Taxi drivers and customers are growing more and more frustrated by Pearl Harbor and Hickam military bases’ unfair and discriminatory exclusion of all taxis except for a select number of The Cab taxis.

Taxi companies and drivers do not object to the military’s right to contract exchange concessions. Historically, however, those contracts specifically referred to the exchange’s commercial operations such as the Commissary, PX, Officers and NCO clubs and at Hickam, Mac Terminal — not encompassing entire military bases.

This controversy centers around an allowance of a monopoly of all taxi trips within — and outside — of the bases, beyond the scope of the exchange contracts, to a select company and set number of drivers … 50 at Pearl Harbor and 35 at Hickam. Ironically, those 85 taxis or drivers haven’t gone through special and unique military screening, but the private company, The Cab, which has the contract with the Navy Exchange, is allowed to vouch for and “screen” the drivers themselves.

Most of Honolulu’s taxi drivers are loyal American citizens who ask for and
deserve justice and fair play from the U.S. military.

Base access, beyond the scope of the NEX contract, should be uniform and
fair, applied for all impartially. Either make all taxis drop off at the
gate, or let all be able to drop-off (even pick-up, if requested by
customer) fares into the base, after being properly screened and security
cleared.

Those in the taxi industry recognize the need to protect Homeland Security. But feel the security clearance process should be made available to all to
qualify when the trips originate or end outside the scope of the contracted
exchange facilities, as has been the common practice historically.

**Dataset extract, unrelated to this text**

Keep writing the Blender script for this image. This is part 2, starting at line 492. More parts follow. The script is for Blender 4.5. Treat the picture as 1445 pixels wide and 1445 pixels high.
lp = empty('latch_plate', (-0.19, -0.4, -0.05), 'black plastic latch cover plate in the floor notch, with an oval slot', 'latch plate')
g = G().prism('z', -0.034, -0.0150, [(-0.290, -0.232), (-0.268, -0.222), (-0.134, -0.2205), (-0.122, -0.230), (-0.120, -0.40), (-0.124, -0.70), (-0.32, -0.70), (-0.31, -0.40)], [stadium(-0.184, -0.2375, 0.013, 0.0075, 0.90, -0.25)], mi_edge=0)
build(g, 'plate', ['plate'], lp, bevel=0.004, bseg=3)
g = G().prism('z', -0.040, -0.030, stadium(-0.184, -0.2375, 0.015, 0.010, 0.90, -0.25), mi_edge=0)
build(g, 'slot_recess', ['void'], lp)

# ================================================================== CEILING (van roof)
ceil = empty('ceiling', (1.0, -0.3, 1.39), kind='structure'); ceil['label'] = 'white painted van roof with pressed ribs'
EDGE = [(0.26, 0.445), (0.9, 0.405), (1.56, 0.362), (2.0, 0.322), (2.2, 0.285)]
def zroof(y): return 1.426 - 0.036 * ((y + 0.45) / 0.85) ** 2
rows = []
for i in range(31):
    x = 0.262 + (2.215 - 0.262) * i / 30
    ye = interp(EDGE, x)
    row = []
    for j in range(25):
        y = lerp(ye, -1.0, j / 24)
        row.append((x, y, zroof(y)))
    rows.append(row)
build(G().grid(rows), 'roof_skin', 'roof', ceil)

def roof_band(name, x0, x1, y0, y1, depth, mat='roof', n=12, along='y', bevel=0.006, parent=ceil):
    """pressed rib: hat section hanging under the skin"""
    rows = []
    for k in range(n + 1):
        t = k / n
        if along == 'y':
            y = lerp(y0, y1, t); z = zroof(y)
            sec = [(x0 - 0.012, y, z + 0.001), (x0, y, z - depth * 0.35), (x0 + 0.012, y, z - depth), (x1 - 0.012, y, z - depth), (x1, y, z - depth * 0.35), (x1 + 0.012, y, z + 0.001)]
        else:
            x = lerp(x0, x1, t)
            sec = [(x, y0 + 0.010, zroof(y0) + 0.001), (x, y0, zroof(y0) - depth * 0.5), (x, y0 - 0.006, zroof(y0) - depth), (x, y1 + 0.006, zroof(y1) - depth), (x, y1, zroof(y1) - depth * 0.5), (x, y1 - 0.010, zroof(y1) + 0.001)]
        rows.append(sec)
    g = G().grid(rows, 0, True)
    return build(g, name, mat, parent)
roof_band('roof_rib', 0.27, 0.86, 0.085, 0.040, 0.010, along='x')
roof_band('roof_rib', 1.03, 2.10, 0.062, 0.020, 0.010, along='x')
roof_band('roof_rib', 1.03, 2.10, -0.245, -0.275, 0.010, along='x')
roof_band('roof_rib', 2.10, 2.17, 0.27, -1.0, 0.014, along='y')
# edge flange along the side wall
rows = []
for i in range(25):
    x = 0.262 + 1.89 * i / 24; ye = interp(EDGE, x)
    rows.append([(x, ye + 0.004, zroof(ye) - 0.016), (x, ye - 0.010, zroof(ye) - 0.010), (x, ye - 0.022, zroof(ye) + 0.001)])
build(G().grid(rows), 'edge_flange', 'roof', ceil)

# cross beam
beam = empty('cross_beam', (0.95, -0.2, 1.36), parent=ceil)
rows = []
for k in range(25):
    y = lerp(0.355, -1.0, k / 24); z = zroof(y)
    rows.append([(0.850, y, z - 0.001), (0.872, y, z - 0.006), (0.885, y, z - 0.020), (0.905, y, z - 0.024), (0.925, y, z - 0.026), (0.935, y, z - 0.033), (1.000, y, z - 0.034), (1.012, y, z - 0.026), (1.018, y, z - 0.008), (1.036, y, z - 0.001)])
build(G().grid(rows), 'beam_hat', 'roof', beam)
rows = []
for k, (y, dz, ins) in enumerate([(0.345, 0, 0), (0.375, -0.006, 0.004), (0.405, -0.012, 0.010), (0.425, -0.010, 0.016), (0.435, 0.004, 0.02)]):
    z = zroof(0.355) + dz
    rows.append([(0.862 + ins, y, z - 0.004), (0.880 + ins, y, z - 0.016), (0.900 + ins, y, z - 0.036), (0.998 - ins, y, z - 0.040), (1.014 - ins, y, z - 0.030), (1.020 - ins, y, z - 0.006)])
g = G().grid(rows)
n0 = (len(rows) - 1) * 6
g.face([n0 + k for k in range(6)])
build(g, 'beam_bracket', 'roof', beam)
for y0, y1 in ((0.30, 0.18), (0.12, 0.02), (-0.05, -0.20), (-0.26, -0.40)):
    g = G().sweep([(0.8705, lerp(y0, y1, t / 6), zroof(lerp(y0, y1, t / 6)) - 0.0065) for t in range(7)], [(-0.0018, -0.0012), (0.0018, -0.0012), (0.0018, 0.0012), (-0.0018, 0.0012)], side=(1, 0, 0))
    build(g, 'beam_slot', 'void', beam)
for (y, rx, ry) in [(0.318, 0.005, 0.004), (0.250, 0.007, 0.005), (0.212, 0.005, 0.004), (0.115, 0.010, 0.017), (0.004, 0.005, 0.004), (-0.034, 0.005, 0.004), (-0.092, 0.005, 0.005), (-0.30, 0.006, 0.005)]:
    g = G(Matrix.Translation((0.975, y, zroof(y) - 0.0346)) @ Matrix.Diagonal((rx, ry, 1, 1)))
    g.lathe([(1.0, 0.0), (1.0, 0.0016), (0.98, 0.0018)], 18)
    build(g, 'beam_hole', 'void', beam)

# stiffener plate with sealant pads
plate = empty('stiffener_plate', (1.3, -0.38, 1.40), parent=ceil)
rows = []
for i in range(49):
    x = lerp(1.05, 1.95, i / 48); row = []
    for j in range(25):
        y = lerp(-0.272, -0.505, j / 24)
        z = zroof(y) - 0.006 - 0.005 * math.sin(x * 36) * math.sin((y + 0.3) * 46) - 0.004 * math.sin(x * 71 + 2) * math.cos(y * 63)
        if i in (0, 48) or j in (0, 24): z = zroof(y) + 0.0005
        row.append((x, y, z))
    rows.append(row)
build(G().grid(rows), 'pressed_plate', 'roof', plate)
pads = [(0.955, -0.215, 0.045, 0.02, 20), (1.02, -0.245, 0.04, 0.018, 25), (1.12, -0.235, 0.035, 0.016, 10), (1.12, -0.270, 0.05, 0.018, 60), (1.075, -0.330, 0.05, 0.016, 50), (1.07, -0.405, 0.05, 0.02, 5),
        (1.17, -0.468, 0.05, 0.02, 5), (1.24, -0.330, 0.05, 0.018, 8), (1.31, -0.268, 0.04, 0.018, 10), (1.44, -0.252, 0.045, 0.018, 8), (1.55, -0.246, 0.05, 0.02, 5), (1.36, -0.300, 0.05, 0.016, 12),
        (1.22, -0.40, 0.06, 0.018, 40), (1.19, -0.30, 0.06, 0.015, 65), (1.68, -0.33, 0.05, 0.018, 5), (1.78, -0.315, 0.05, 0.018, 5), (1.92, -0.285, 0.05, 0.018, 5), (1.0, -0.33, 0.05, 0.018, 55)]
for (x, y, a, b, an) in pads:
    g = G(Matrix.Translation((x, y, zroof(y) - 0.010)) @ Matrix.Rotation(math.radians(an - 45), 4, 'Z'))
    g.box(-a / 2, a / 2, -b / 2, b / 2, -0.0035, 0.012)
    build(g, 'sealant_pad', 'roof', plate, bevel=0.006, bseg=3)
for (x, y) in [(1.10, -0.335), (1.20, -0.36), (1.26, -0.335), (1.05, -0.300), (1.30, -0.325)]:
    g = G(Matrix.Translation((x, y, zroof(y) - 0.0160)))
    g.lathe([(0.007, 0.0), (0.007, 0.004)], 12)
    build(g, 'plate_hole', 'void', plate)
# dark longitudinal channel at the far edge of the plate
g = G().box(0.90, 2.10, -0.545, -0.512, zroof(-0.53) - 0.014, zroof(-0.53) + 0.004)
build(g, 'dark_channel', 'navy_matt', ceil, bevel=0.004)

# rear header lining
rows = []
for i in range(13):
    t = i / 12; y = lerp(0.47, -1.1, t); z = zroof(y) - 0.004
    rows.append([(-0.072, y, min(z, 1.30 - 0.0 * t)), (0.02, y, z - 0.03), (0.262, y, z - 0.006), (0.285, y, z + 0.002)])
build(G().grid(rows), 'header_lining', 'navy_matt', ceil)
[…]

Charley’s Taxi, which has been in business since 1938, and survived the
experiences of WWII, the Korean and Vietnamese conflicts and all others in
between, has never seen such military paranoia with regards to all but a
very select minority of taxi drivers … and a single cab company.

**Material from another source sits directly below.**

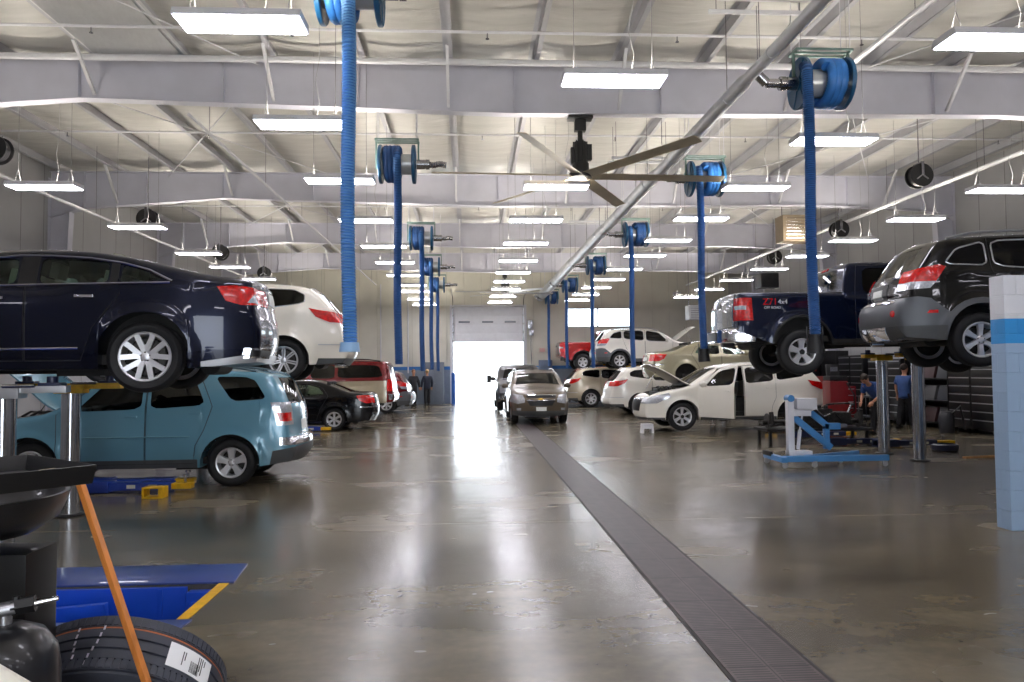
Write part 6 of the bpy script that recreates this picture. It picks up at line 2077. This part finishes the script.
# off-road decal on the bed side
def decal(root, S, txt, x, z, size, mt, side, nm='decal_letters'):
    me = textmesh(txt, size, .002)
    me.materials.clear(); me.materials.append(mt)
    y = side*(S.w(x, z)+.008)
    o = link(nm, me, root, (x-S.L/2, y, z), (pi/2, 0, pi if side > 0 else 0))
    return o
for sd_ in (1, -1):
    decal(rt_, TS, 'Z71', 5.20, 1.16, .16, RED, sd_)
    decal(rt_, TS, '4x4', 4.98, 1.16, .11, WHT, sd_)
    decal(rt_, TS, 'OFF ROAD', 5.16, 1.06, .06, WHT, sd_)
put(lam, dict(hood_open=42, door_open=0, open_side=-1, open_ang=62, nowheel=[1], wtrim=None, wins=lam['wins'], rail=None, gl={0: GCL, 'shield': GM}, cap=True, wheel=('six', .25, .25)), 'sport_utility_vehicle', 'white car on the floor with hood and front door open, right side under the pickup', 'car', 8.68, 19.8, .04, False, 'e9e5da', metal=0)
put(sedan, dict(nowheel=[0, 1], L=4.85, gl={0: GTR}), 'sedan', 'gold sedan raised without its wheels behind the white car with open hood', 'car', 6.98, 23.9, 1.17, True, 'b5ae92', metal=.4)
put(lam, dict(wtrim=None, feats=lam['feats']), 'sport_utility_vehicle', 'white sport utility vehicle on the floor between the tan one and the open hood car', 'car', 6.25, 27.4, 0, True, 'ece8de', metal=0)
put(vue, dict(hood_open=46), 'sport_utility_vehicle', 'far white sport utility vehicle raised high with grey lower trim and open hood', 'car', 6.28, 31.2, 1.72, True, 'e4e0d6', metal=0)
put(lam, {}, 'sport_utility_vehicle', 'tan sport utility vehicle on the floor under the far raised white one', 'car', 5.45, 33.75, 0, True, 'bdb19c', metal=.3)
put(truck, dict(cap=None), 'pickup_truck', 'red pickup truck raised beside the far wall under the window', 'truck', 5.50, 36.4, 1.72, True, 'a40c10', droop=.05)

# ------------------------------------------------------------------ people
SKIN = mat('skin', 'b98468', .5, var=.05)
def skinned(name, joints, edges, parent, mt, sub=1):
    me = bpy.data.meshes.new(name)
    me.from_pydata([j[0] for j in joints], edges, [])
    o = bpy.data.objects.new(name, me)
    COL.objects.link(o)
    sk = o.modifiers.new('s', 'SKIN')
    sk.use_smooth_shade = True
    for i, j in enumerate(joints):
        rr = j[1]
        me.skin_vertices[0].data[i].radius = rr if isinstance(rr, tuple) else (rr, rr)
    me.skin_vertices[0].data[0].use_root = True
    ss = o.modifiers.new('u', 'SUBSURF'); ss.levels = sub; ss.render_levels = sub
    dg = bpy.context.evaluated_depsgraph_get(); dg.update()
    nm = bpy.data.meshes.new_from_object(o.evaluated_get(dg))
    bpy.data.objects.remove(o)
    nm.materials.clear(); nm.materials.append(mt)
    nm.shade_smooth()
    return link(name, nm, parent)

def ensure_skin(me):
    pass

def person(x, y, rz, label, shirt, trousers, hair='3a2a20', bend=0., arms=None, step=.12, h=1.76, sleeve=.8):
    t = empty('person', label, 'person', (x, y, 0), rz)
    k = h/1.76
    SH = mat('cloth_'+shirt, shirt, .8, var=.1, scale=10); TR_ = mat('cloth_'+trousers, trousers, .85, var=.1, scale=10)
    HR = mat('hair_'+hair, hair, .7, var=.2, scale=30)
    hip = Vector((0, 0, .93*k))
    M_ = Matrix.Rotation(bend, 4, 'X')  # leans towards -y... facing -y
    def up_(p):   # upper-body point relative to the hip
        return tuple(hip+(Matrix.Rotation(bend, 3, 'X') @ Vector(p))*k)
    sho = .50
    a = arms or [((-.26, -.02, .22), (-.27, -.12, -.04)), ((.26, -.02, .22), (.27, -.12, -.04))]
    J = [(tuple(hip), (.11*k, .08*k)), (up_((0, .01, .22)), (.11*k, .075*k)), (up_((0, .01, .42)), (.125*k, .08*k)), (up_((0, 0, .53)), (.06*k, .06*k)), (up_((0, -.02, .60)), (.052*k, .055*k)),
         (up_((0, -.03, .68)), (.095*k, .105*k)), (up_((0, -.02, .78)), (.09*k, .105*k)), (up_((0, -.01, .84)), (.06*k, .065*k))]
    E_ = [(0, 1), (1, 2), (2, 3), (3, 4), (4, 5), (5, 6), (6, 7)]
    hands = []
    for s_, (el, wr) in zip((-1, 1), a):
        b0 = len(J)
        J += [(up_((s_*.17, .01, .47)), .055*k), (up_(el), .042*k), (up_(wr), .028*k)]
        E_ += [(2, b0), (b0, b0+1), (b0+1, b0+2)]
        hands.append((up_(el), up_(wr)))
    legs = []
    for s_ in (-1, 1):
        b0 = len(J)
        kn = (s_*.10*k, -.03+s_*step*.5, .50*k); an = (s_*.11*k, s_*step, .09*k); to = (s_*.12*k, s_*step-.15, .035*k)
        J += [((s_*.085*k, 0, .86*k), .085*k), (kn, .062*k), (an, .042*k), (to, .035*k)]
        E_ += [(0, b0), (b0, b0+1), (b0+1, b0+2), (b0+2, b0+3)]
        legs.append(((s_*.085*k, 0, .86*k), kn, an, to))
    skinned('body', J, E_, t, SKIN)
    g = .014
    # shirt
    J2 = [(up_((0, .01, -.13)), (.19*k, .15*k)), (up_((0, .01, -.04)), (.19*k, .15*k)), (up_((0, .01, .20)), (.19*k, .145*k)), (up_((0, .01, .42)), (.20*k, .145*k)), (up_((0, .005, .52)), (.09*k, .09*k))]
    E2 = [(0, 1), (1, 2), (2, 3), (3, 4)]
    for s_, (el, wr) in zip((-1, 1), a):
        b0 = len(J2)
        J2 += [(up_((s_*.17, .01, .46)), .10*k), (up_(tuple(Vector((s_*.17, .01, .47))*(1-sleeve)+Vector(el)*sleeve)), .078*k)]
        if sleeve >= 1: J2.append((up_(wr), .055*k)); E2.append((b0+1, b0+2))
        E2 += [(3, b0), (b0, b0+1)]
    skinned('shirt', J2, E2, t, SH)
    J3 = [(up_((0, 0, .12)), (.17*k, .135*k)), (tuple(hip-Vector((0, 0, .06*k))), (.17*k, .14*k))]
    E3 = [(0, 1)]
    for hp_, kn, an, to in legs:
        b0 = len(J3)
        J3 += [(hp_, .115*k), (kn, .092*k), ((an[0], an[1], an[2]-.04), .08*k)]
        E3 += [(1, b0), (b0, b0+1), (b0+1, b0+2)]
    skinned('trousers', J3, E3, t, TR_)
    for hp_, kn, an, to in legs:
        MB().ball((an[0], (an[1]+to[1])/2+.01, .045), (.052, .15, .05), 14).bx(an[0]-.045, an[0]+.045, to[1]-.02, an[1]+.06, 0, .03).build('shoe', DARK, t)
    hd = Vector(up_((0, -.02, .73)))
    R3 = Matrix.Rotation(bend, 3, 'X')
    m = MB().ball((0, 0, 0), (.094*k, .108*k, .104*k), 18)
    m.v = [v for v in m.v]
    m.xf(Matrix.Translation(hd+R3 @ Vector((0, .022, .038))*k) @ R3.to_4x4())
    m.build('hair', HR, t)
    fz = R3.to_4x4()
    fx = lambda p: Matrix.Translation(hd+R3 @ Vector(p)*k) @ fz
    m = MB().ball((0, 0, 0), (.016, .02, .024), 8).xf(fx((0, -.105, -.02)))
    for s_ in (-1, 1):
        m2 = MB().ball((0, 0, 0), (.012, .02, .028), 8).xf(fx((s_*.082, .01, -.02))); m.add(m2.v, m2.f)
    m.build('nose_and_ears', SKIN, t)
    m = MB()
    for s_ in (-1, 1):
        m2 = MB().ball((0, 0, 0), (.011, .006, .008), 8).xf(fx((s_*.032, -.094, .005))); m.add(m2.v, m2.f)
    m.build('eyes', DARK, t)
    MB().ball((0, 0, 0), (.024, .006, .006), 8).xf(fx((0, -.092, -.062))).build('mouth', mat('lip', '8a4a40', .5), t)
    for el, wr in hands:
        d = (Vector(wr)-Vector(el)).normalized()
        side = d.cross(Vector((0, 1, 0.2))).normalized()
        nrm = side.cross(d)
        m = MB()
        w0 = Vector(wr)
        m.bar(w0-d*.01, w0+d*.085, .078, .028, upv=nrm)
        for q in range(4):
            b_ = w0+d*.08+side*(-.030+.02*q)
            ln = (.058, .07, .066, .05)[q]
            m.tube([b_, b_+d*ln*.5+nrm*.006, b_+d*ln+nrm*.022], [.009, .0085, .007], 6)
        th = w0+d*.02+side*.038
        m.tube([th, th+d*.03+side*.022, th+d*.06+side*.026+nrm*.01], [.011, .010, .008], 6)
        m.build('hand', SKIN, t, bev=.0)
    return t
person(-2.80, 37.3, R(25), 'far person in dark clothes facing the camera left of the grey cabinet', '23252c', '1e1f24', '8a6a50', sleeve=1)
person(-2.15, 37.7, R(200), 'far person in dark clothes with light hair standing beside the grey cabinet', '2a3040', '1c1c20', 'a08862', sleeve=1)
person(12.02, 20.2, R(120), 'person in a blue short sleeved shirt and black trousers under the black vehicle', '2f4a7c', '101014', '2a2018', step=.16)
person(10.4, 18.6, R(-65), 'person in a blue shirt bending over beside the tall red service machine', '2a4a84', '15161c', '2a2018', bend=R(48), arms=[((-.24, -.20, .28), (-.16, -.42, .30)), ((.24, -.20, .28), (.16, -.42, .30))])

We question why taxi drivers are being targeted specifically, because pizza
delivery drivers are allowed access courtesies subject to uniform security
processes.

We also question why the military feels it necessary to further a monopoly
of one company. Large signs are reportedly posted throughout Pearl Harbor
and Hickam advertising and recommending to all personal to use only The Cab
(even when off base). The effect of the military’s select advertising and
endorsement of The Cab’s monopoly is to have potential passengers call The
Cab even though the taxis dispatched may not be on the short list of 85
authorized for base access.

For Homeland Security purposes, Charley’s Taxi endorses proper background
checks of all taxi drivers in Honolulu, as is already mandated by the city’s
taxicab ordinance. We would even suggest, as a further precaution, that
gate sentries inspect the Driver’s License and Taxi Driver’s Certificate,
and record the car license plates and the passenger’s name, destination and
time of entry to the bases.

We cannot see how these recently imposed arbitrary rules make for good
customer service to military personal and the general public.

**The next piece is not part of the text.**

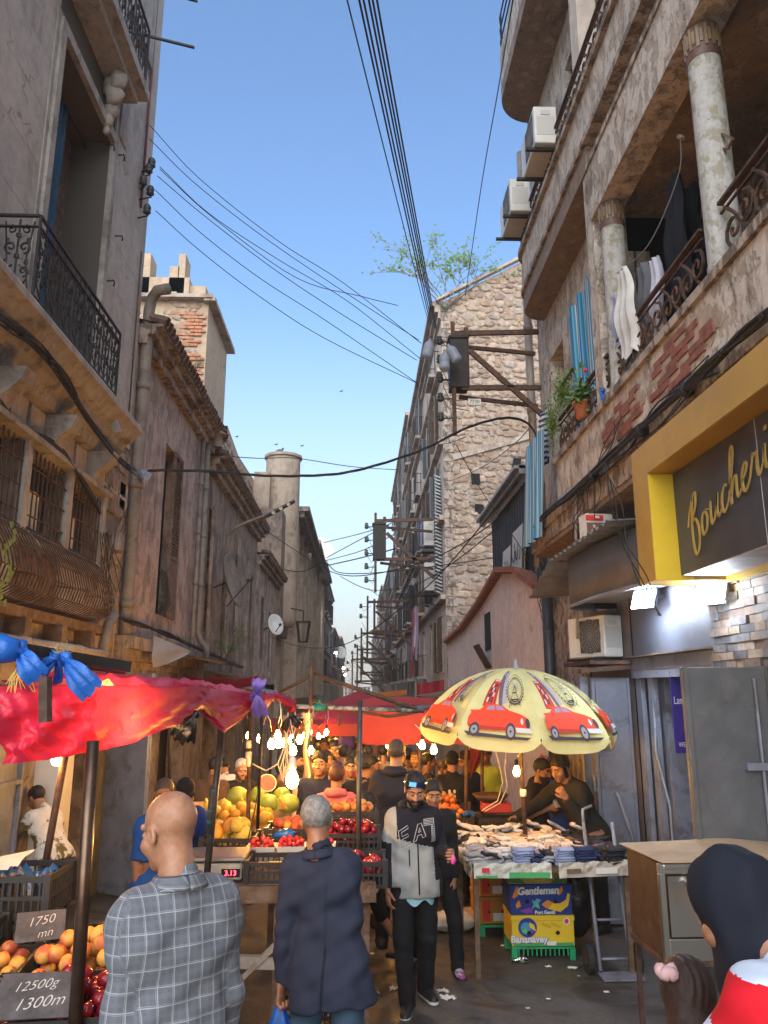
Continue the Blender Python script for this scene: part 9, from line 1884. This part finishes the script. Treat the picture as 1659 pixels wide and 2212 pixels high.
def plant(c, r, n, ls, label, ms=('leaf', 'leaf2'), squ=(1, 1, 1), pot=None, seed=1, stems=True):
 rr = random.Random(seed); t = thing('potted_plant' if pot else 'plant', c, label, 'plant'); c = V3(c)
 if pot: q = MB(); q.lathe(c - V3((0, 0, pot * 1.9)), [(0, 0), (pot * .72, 0), (pot * .95, pot * 1.6), (pot * 1.08, pot * 1.6), (pot * 1.08, pot * 1.85), (pot * .95, pot * 1.85), (0, pot * 1.7)], 18); q.build('pot', M['terracotta'], t, True)
 q = MB(); s_ = MB()
 for k in range(n):
  d = V3((rr.gauss(0, .5), rr.gauss(0, .5), rr.gauss(.3, .5))); p = c + V3((d.x * r * squ[0], d.y * r * squ[1], d.z * r * squ[2])); a = V3((rr.uniform(-1, 1), rr.uniform(-1, 1), rr.uniform(-.4, .8))).normalized(); u = a.orthogonal().normalized(); L_ = ls * rr.uniform(.6, 1.3)
  q.m(rr.random() < .25).add([p, p + a * L_ * .5 + u * L_ * .32, p + a * L_, p + a * L_ * .5 - u * L_ * .32], [(0, 1, 2, 3)])
  if stems and k % 4 == 0: s_.tube([c, c.lerp(p, .5) + V3((0, 0, .03)), p], .004, 3)
 q.build('foliage', [M[ms[0]], M[ms[1]]], t); s_.build('stem', M['leaf2'], t) if stems else None; return t
p1 = onx(1258, 868, 2.62); plant(p1, .2, 150, .1, 'leafy geranium in a terracotta pot on the balcony ledge', pot=.11, squ=(.6, 1.0, 1.2), seed=2)
q = MB()
for k in range(5): c = p1 + V3((-.05, .1 * k - .1, .3)); q.grid(lambda u, v: c + V3((-.05 - .1 * u, (v - .5) * .14 * sin(u * 3.1) + .1 * u * (k - 2) * .4, .22 * u - .25 * u * u)), 6, 4)
tag(q.build('broad_leaves', M['leaf'], None, True), 'broad arching leaves beside the terracotta pot', 'plant')
plant(onx(1215, 860, 2.62), .26, 420, .045, 'bushy bright green plant spilling over the balcony end', squ=(.6, 1, 1.1), seed=3); plant(onx(1195, 925, 2.6), .24, 380, .04, 'dark green trailing plant lowest on the balcony end', ('leaf', 'leaf'), (.5, .9, 1.2), seed=4); tag(MB().ball(onx(1265, 800, 2.62), .03, 6).build('flower', plain('red_flower', (.6, .02, .02))), 'small red flower above the balcony plants', 'flower')
def twigs(c, h, n, label, seed, m='iron', lm='leaf', w_=1.):
 rr = random.Random(seed); t = thing('wild_shrub', c, label, 'plant'); b = MB(); lf = MB()
 def grow(p, d, L_, r, lv):
  q_ = p + d * L_ * .5 + V3((rr.uniform(-.1, .1), rr.uniform(-.1, .1), 0)) * L_; e = p + d * L_; b.tube([p, q_, e], [r, r * .8, r * .5], 3)
  for _ in range(2 if lv == 0 else 1): x = p.lerp(e, rr.random()) + V3([rr.uniform(-.12, .12) * h * .25 for _ in range(3)]); a = V3((rr.uniform(-1, 1), 0, rr.uniform(-1, 1))).normalized() * h * .035; u = V3((0, 1, 0)).cross(a) * .5; lf.add([x, x + a * .5 + u, x + a, x + a * .5 - u], [(0, 1, 2, 3)])
  if lv:
   for _ in range(3): grow(p.lerp(e, rr.uniform(.4, 1)), (d + V3((rr.uniform(-.9, .9) * w_, rr.uniform(-.3, .3), rr.uniform(-.35, .6)))).normalized(), L_ * rr.uniform(.5, .8), r * .6, lv - 1)
 for k in range(n): grow(V3(c), V3((rr.uniform(-1, 1) * w_, 0, 1)).normalized(), h * rr.uniform(.35, .6), h * .009, 3)
 b.build('branch', M[m], t); lf.build('foliage', M[lm], t)
twigs((3.15, 26.2, 15.9), 3.2, 7, 'sparse wild shrub growing from the roof corner of the rubble gable', 8, 'pipe', w_=1.3)
twigs((-3.0, 12.9, 7.45), .35, 4, 'tuft of weed on the tiled eave of the mauve house', 3); twigs((-3.1, 17.9, 2.6), .8, 5, 'straggly plant growing at the foot of the stained left house', 6)
vine = MB()
for k in range(14): c = V3((-2.9, 6.35 + .08 * sin(k), 3.3 - k * .05)); vine.add([c, c + V3((0, .05, .03)), c + V3((0, .03, .08)), c + V3((0, -.03, .05))], [(0, 1, 2, 3)])
tag(vine.build('vine', M['leaf2']), 'thin green vine hanging over the basket grille at the left edge', 'plant')
tag(MB().box((-3.12, 9.85, 3.85), (.12, .2, .26)).build('meter_box', M['pipe'], bevel=.02), 'grey meter box on the left wall right of the barred windows', 'meter box')
knot_bag(at(240, 885, 8.9), M['clearish'], 'torn white plastic bag caught under the left balcony corner', [(.03, -.22, .12, 0), (.1, -.28, .1, 1), (-.04, .12, .08, 2)], .04)
knot_bag(at(308, 1025, 10.6), M['clearish'], 'pale plastic scrap on the cable knot by the fat downpipe', [(.12, -.06, .12, 0), (-.05, .05, .1, 1)], .07)
knot_bag(at(1356, 1330 - 560, 6.5) if 0 else onx(1300, 850, 2.6), M['bluebag'], 'small blue bag tied to the balcony rail near the geranium', [(.0, -.1, .08, 0), (.0, .06, .05, 1)], .03)
for i, (px, py) in enumerate(((597, 962), (653, 965), (512, 945), (738, 847))): bird(at(px, py, 40), ('tiny bird flying left of the round tower lid', 'tiny bird flying right of the round tower lid', 'tiny bird flying over the sand-coloured wall', 'tiny bird high in the pale sky')[i], .5, .7)
# ------------------------------------------------------------------ evening air
nb = NB('evening_air'); v = nb.n('ShaderNodeVolumePrincipled'); v.inputs['Density'].default_value = .0018; v.inputs['Color'].default_value = (.95, .93, .9, 1); v.inputs['Anisotropy'].default_value = .3; nb.l(v.outputs[0], nb.out.inputs['Volume'])
b = MB(); b.bb(-420, 420, -12, 420, -9, 24); stuff(b.build('haze', nb.m, at=(0, 0, 0)))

Examples of what has been happening include:

*Three customers were picked up at a Waikiki hotel. Two of the three were
in their ’60s and ’70s, and one of them sickly. They had gone to Hickam to
pick up a prescription. At the gate, the passengers were forced to get out
of the taxi they originated their trip in and into another taxi. This
forced them to pay another “flag drop” charge and inconvenienced them by
forcing the elderly persons to maneuver in and out of the vehicles.

*Gate sentries at Hickam have actually told customers either “don’t pay the
cabfare” or “ask for a full refund of cabfare” from taxi drivers or taxicab
companies for trips originating at off-base sites because the drivers were
“supposed to know they weren’t allowed on base”. — Firstly, it is illegal
for a customer to ride a taxi and then refuse to pay the fare. Secondly,
drivers by city mandate aren’t allowed to refuse service unless the
passenger is disorderly. Thirdly, our company was not officially notified
by the military until after we had complaints from drivers and customers and
contacted the bases ourselves and found out about these new “policies.” Fourthly, this unfairly interferes with private contracts between taxi
companies and corporate clients, including government accounts (military
included). Fifthly, it takes away a customer’s right to choose.

*There is a double standard even at Pearl Harbor, because when a ship comes
in, the ship commanders themselves will open access to all drivers,
otherwise their thousands of men and women are left at the docks after a
long deployment for ridiculous waiting periods.

*This military endorsement of The Cab further exacerbates the problems of
discriminatory practices at the Honolulu International Airport. The Cab
holds the current interim management contract of the Open Taxi System at the
airport. However, The Cab dispatchers divert customers into The Cab
cars, ahead of other drivers lined up at the airport taxi stand. Each base
commander sets the policy for his own base, and not all bases have as
stringent rules as Pearl Harbor and Hickam so it is misleading to say that
only The Cab drivers are allowed military base access. Also, questions
arise as to whether only the 85 allowed on the Pearl Harbor and Hickam bases
are utilized … or is The Cab using this to divert business to their own
cars under misleading circumstances.